How To Attract A Women You Are Already Friends With
When I first started meeting new women through cold approaches very consistently, I felt like I had found the Holy Grail.
I thought being good at pick up and being a “pick-up artist” was so cool and it would get me all the success with women I ever wanted… but there was one little problem.
Everything I had taught was geared toward meeting new women using cold approaches… and that’s great. It’s an incredible skill to have and I wouldn’t trade it back for any amount of money.
But I soon realized that I had been ignoring 90% of the interactions people have on a daily basis.
I realized that most men just wanted to become more attractive so that they could sleep with women they were already friends with or women from work.
And not only that, I also realized that when you “pick-up” a social circle, you earn sexual access to the entire group of women. You can practically pickup ten women for the price of one!
But tackling social circle game requires a slight tweak in your mental focus.
If you meet a woman in the mall in a city you are rarely in, your goal should be to immediately get her on an “insta-date” or get her phone number to follow up 1-2 days later.
After all, that’s the only way you can guarantee you’ll make an impression on her big enough for her to want to see you again after you’ve gone home.
This is the general strategy for meeting women in an open-system.
In an open-system, new women are entering the system continuously, and the women who you interact with will be leaving the system after the interaction.
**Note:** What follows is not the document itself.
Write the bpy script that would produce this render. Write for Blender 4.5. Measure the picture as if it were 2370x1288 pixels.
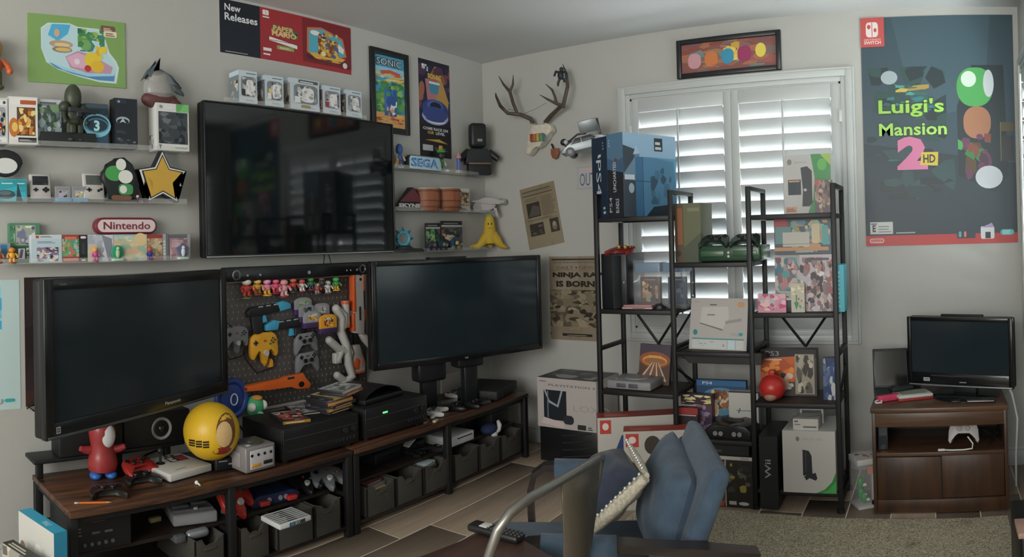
import bpy, bmesh, math, random
from mathutils import Vector, Matrix
pi = math.pi
for o in list(bpy.data.objects): bpy.data.objects.remove(o)
SC = bpy.context.scene
COL = SC.collection

# ------------------------------------------------------------------ camera
# the photograph is a cylindrical phone panorama: focal length in pixels, heading, small tilts
F, YAW, PIT, ROL, V0 = 1635.566, -.59951, .0090, .02539, -101.7
EYE = Vector((3.1, -4.2, 1.42))
RC = Matrix.Rotation(-YAW, 3, 'Z') @ Matrix.Rotation(PIT, 3, 'X') @ Matrix.Rotation(ROL, 3, 'Y')
cam = bpy.data.cameras.new('camera')
cam.type = 'PANO'
cam.panorama_type = 'CENTRAL_CYLINDRICAL'
cam.central_cylindrical_range_u_min = -1185 / F
cam.central_cylindrical_range_u_max = 1185 / F
cam.central_cylindrical_range_v_min = -(644 - V0) / F
cam.central_cylindrical_range_v_max = (644 + V0) / F
cam.central_cylindrical_radius = 1.0
cam.clip_start = .05
camo = bpy.data.objects.new('camera', cam)
COL.objects.link(camo)
_m = RC @ Matrix(((1, 0, 0), (0, 0, -1), (0, 1, 0)))
camo.matrix_world = Matrix.Translation(EYE) @ _m.to_4x4()
SC.camera = camo

# ------------------------------------------------------------------ view, world, lights
SC.view_settings.view_transform = 'Standard'
SC.view_settings.look = 'None'
SC.view_settings.gamma = 1
SC.view_settings.use_curve_mapping = False
SC.view_settings.exposure = 0.0
W = bpy.data.worlds.new('sky')
SC.world = W
W.use_nodes = True
_bg = W.node_tree.nodes['Background']
_bg.inputs[0].default_value = (.90, .96, 1.0, 1)
_bg.inputs[1].default_value = .95
def area(name, loc, rot, sx, sy, power, color=(1, 1, 1)):
    l = bpy.data.lights.new(name, 'AREA'); l.shape = 'RECTANGLE'; l.size = sx; l.size_y = sy
    l.energy = power; l.color = color
    o = bpy.data.objects.new(name, l); COL.objects.link(o)
    o.location = loc; o.rotation_euler = rot
    return o
# daylight outside the shuttered windows and from the open room behind the photographer
area('window_daylight_back', (1.87, .55, 1.75), (-pi / 2 + .25, 0, 0), 1.7, 1.7, 125, (.95, .98, 1))
area('window_daylight_right', (4.25, -.85, 1.75), (0, pi / 2 + .25, 0), 1.7, 1.6, 265, (.93, 1, .97))
area('room_daylight_rear', (2.3, -6.9, 1.9), (pi / 2, 0, 0), 2.6, 1.7, 135, (1, .97, .92))
# ------------------------------------------------------------------ helpers
def ray(u, v):
    """direction of the photograph's pixel u, v (2370 x 1288)"""
    a = (u - 1185) / F
    return RC @ Vector((math.sin(a), math.cos(a), -(v - 644 - V0) / F))
def onx(u, v, x): d = ray(u, v); return EYE + d * ((x - EYE.x) / d.x)
def ony(u, v, y): d = ray(u, v); return EYE + d * ((y - EYE.y) / d.y)
def onz(u, v, z): d = ray(u, v); return EYE + d * ((z - EYE.z) / d.z)

def lin(c): return tuple((x / 12.92 if x <= .04045 else ((x + .055) / 1.055) ** 2.4) for x in c)
GAIN = 1.4
def C(h, gain=None):
    """a colour as seen in the dim photograph -> surface colour"""
    h = h.lstrip('#')
    r = lin([int(h[i:i + 2], 16) / 255 for i in (0, 2, 4)])
    g = GAIN if gain is None else gain
    return tuple(min(.86, x * g) for x in r)

_mats = {}
def M(h, rough=.5, metal=0, gain=None, spec=.5, coat=0):
    k = ('p', h, rough, metal, gain, spec, coat)
    if k not in _mats:
        m = bpy.data.materials.new('paint_' + h.lstrip('#')); m.use_nodes = True
        b = m.node_tree.nodes['Principled BSDF']
        b.inputs['Base Color'].default_value = C(h, gain) + (1,)
        b.inputs['Roughness'].default_value = rough
        b.inputs['Metallic'].default_value = metal
        b.inputs['Specular IOR Level'].default_value = spec
        b.inputs['Coat Weight'].default_value = coat
        _mats[k] = m
    return _mats[k]
def nodemat(name, rough=.6):
    m = bpy.data.materials.new(name); m.use_nodes = True
    nt = m.node_tree; b = nt.nodes['Principled BSDF']; b.inputs['Roughness'].default_value = rough
    return m, nt, b
def N(nt, t, **kw):
    n = nt.nodes.new(t)
    for k, v in kw.items():
        if k[0] == '_': setattr(n, k[1:], v)
        else: n.inputs[k.replace('__', ' ')].default_value = v
    return n
def ramp(nt, fac, stops):
    r = nt.nodes.new('ShaderNodeValToRGB'); e = r.color_ramp.elements
    while len(e) < len(stops): e.new(.5)
    for i, (p, c) in enumerate(stops): e[i].position = p; e[i].color = tuple(c) + (1,)
    nt.links.new(fac, r.inputs[0]); return r
def coords(nt, scale=(1, 1, 1), rot=(0, 0, 0)):
    t = nt.nodes.new('ShaderNodeTexCoord'); mp = nt.nodes.new('ShaderNodeMapping')
    mp.inputs['Scale'].default_value = scale; mp.inputs['Rotation'].default_value = rot
    nt.links.new(t.outputs['Object'], mp.inputs[0]); return mp.outputs[0]
def bump(nt, b, h, strength=.3, dist=.01):
    n = nt.nodes.new('ShaderNodeBump'); n.inputs['Strength'].default_value = strength; n.inputs['Distance'].default_value = dist
    nt.links.new(h, n.inputs['Height']); nt.links.new(n.outputs[0], b.inputs['Normal'])

def wood(name, dark, light, axis='Y', rough=.45, scale=1.0, gain=None, contrast=(.3, .7)):
    m, nt, b = nodemat(name, rough)
    sc = {'X': (1.2, 14, 14), 'Y': (14, 1.2, 14), 'Z': (14, 14, 1.2)}[axis]
    v = coords(nt, tuple(s * scale for s in sc))
    n = N(nt, 'ShaderNodeTexNoise', Scale=1.6, Detail=7, Roughness=.62, Distortion=.9)
    nt.links.new(v, n.inputs['Vector'])
    r = ramp(nt, n.outputs[0], [(contrast[0], C(dark, gain)), (contrast[1], C(light, gain))])
    nt.links.new(r.outputs[0], b.inputs['Base Color'])
    bump(nt, b, n.outputs[0], .12, .004)
    return m
def noisy(name, c1, c2, scale=60, rough=.9, bumps=.3, gain=None, detail=4, lo=.35, hi=.65, dist=.004):
    m, nt, b = nodemat(name, rough)
    v = coords(nt)
    n = N(nt, 'ShaderNodeTexNoise', Scale=scale, Detail=detail, Roughness=.6)
    nt.links.new(v, n.inputs['Vector'])
    r = ramp(nt, n.outputs[0], [(lo, C(c1, gain)), (hi, C(c2, gain))])
    nt.links.new(r.outputs[0], b.inputs['Base Color'])
    if bumps: bump(nt, b, n.outputs[0], bumps, dist)
    return m
def clear(name, tint=(1, 1, 1), rough=.05, alpha=.18):
    m, nt, b = nodemat(name, rough)
    b.inputs['Base Color'].default_value = tuple(tint) + (1,)
    b.inputs['Alpha'].default_value = alpha
    b.inputs['Specular IOR Level'].default_value = .6
    return m
_ink, _nt, _b = nodemat('printed_ink', .42)
_a = _nt.nodes.new('ShaderNodeVertexColor'); _a.layer_name = 'ink'
_nt.links.new(_a.outputs[0], _b.inputs['Base Color'])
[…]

You may never see them again.
If you are trying to pick-up a woman from a closed-system, such as your social circle, a party or your work, the game is slightly different.
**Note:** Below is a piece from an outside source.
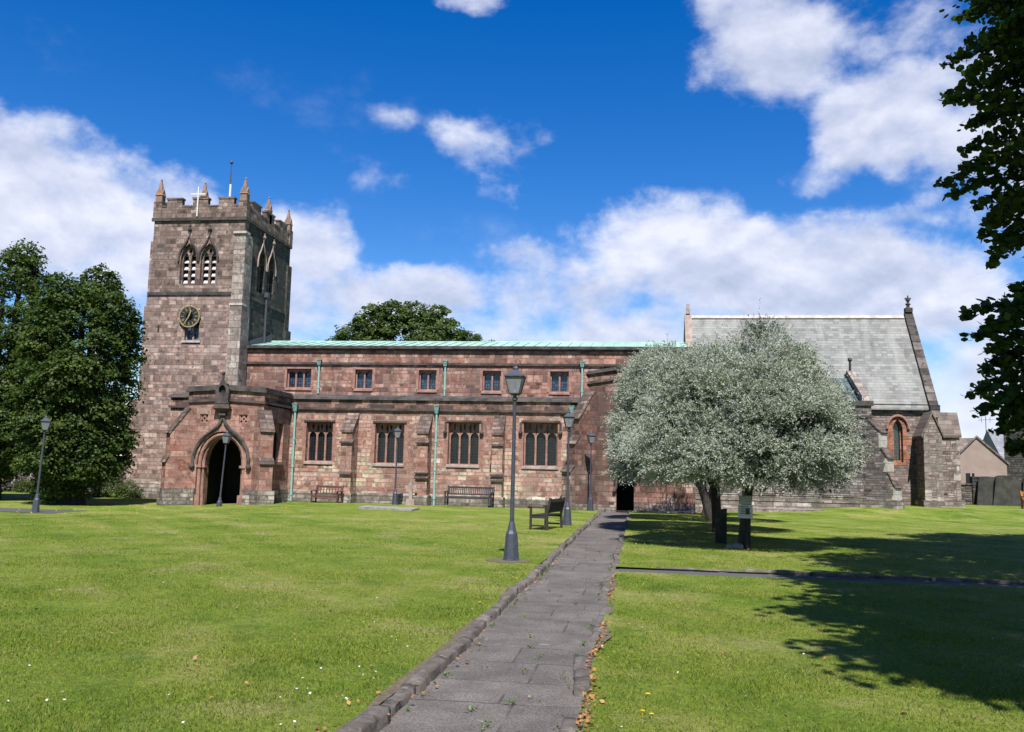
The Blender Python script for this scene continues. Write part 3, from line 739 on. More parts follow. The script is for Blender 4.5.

In a closed-system, there is very little influx of new women, and when you interact with a woman, she is going to be there later on, and may observe all of your later interactions in that system. In addition, all future women you meet will have seen your interaction with the first woman.
Not only that, but showing your interest may hurt your status with the entire group of people. After all, she might have a boyfriend, or might be married!
Remember a woman’s drive to protect her social standing in the group? It’s more crucial in this situation because she knows the people she’s with – she doesn’t have the anonymity of a huge mall or club.
So even though a lot of the attraction code still holds true, in a closed-system you want to be calculated (not careful) with the amount of interest you show, and precise with how you go about getting phone numbers and dates.
Realize that every interaction is not only with the one woman you are talking to, but with every other person in the system.
Instead of attracting the one person you are interacting with, direct your focus to attracting the entire social circle as a whole… Try to visualize the entire group combined into one single woman who you are interested in dating.
When it comes time to get a phone number, (and don’t rush it, you’ll have other chances to see her again) it should be for some “innocent” purpose. You want to study together, work on a project together, have her help you go shopping for your mom, etc.
This way, she has plausible deniability if need be.
And when you do finally sleep with the first girl in the circle do not tell a soul! Sure, go ahead and post it in the mastermind forum, and send me a success story, but do not let anyone in the circle know.
If word gets around it should be because she’s telling everyone how good you are in bed.
You need all of the women in the social circle to feel that you protect their secrets like a locked safe. If you can do this effectively, they will see you as riskfree, guilt-free, no-strings-attached pleasure!
And yes… That’s a good thing.
One more point…
Every friendship in your life is a blessing, and those who choose to stay by your side and have your back are your top social priority.
You have shared laughs, secrets, struggles, and successes with your friends, and they have stuck with you through all of it. Your friends are more important than some woman you’ve just met.
Never resort to putting your friends down to make yourself look good. This is a false persona and women recognize it as the behavior of an insecure man. Instead, build your friends up, like a true leader.
Women will see this as true strength and you’ll be amazed what that will do for attraction.